Director William Dieterle’s 1964 comedy drama was produced by Ginger Rogers, who also gives a lacklustre performance as a bordello madam, and her husband William Marshall in the Caribbean in 1964 but withdrawn after its original flop appearance as The Confession and re-shown as Seven Different Ways in 1965, and hardly released till 1971 when it reappeared as Quick, Let’s Get Married to similar public indifference.
Barbara Eden plays a hooker called Pia Pacelli, who is taken for a ride by tricksters Madame Rinaldi and Mario Forni (Rogers and Ray Milland), in this messy, unfunny, bizarrely plotted farce that fires off in lots of directions, but misses every target by a mile.
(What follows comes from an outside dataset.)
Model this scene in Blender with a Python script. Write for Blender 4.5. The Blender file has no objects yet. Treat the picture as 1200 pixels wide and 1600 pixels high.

Bordello owner Madame Rinaldi (Rogers) and thief Mario Forni (Milland) have supposedly found swag of ancient buried treasure hidden deep under a religious statue of St Joseph in a small village, and they get prostitute Pia Pacelli (Eden), who is begging the St Joseph statue to speak to her and help her with her pregnancy, to swear to the priest that there has been a miracle. Indeed, it would have been a miracle if this story had produced a decent film or any laughs.
It is Elliott Gould’s first film, here playing a deaf and dumb man, The Mute.
Also in the cast are Walter Abel, Cecil Kellaway, Michael Ansara, David Hurst, Pippa Scott, Carl Schell, Vinto Hayworth, Leonard Cimino and Carol Ann Daniels.
It is written by Allan Scott.
Victor Stoloff was fired as director and replaced by Hollywood veteran William Dieterle, in his last cinema feature.
It was shot entirely on location in Jamaica, mainly in Spanish Town. The brothel sequences were shot at the Blue Mountain Inn.
Carl Schell, who died on 6 aged 91, is the brother of Maximilian and Maria Schell.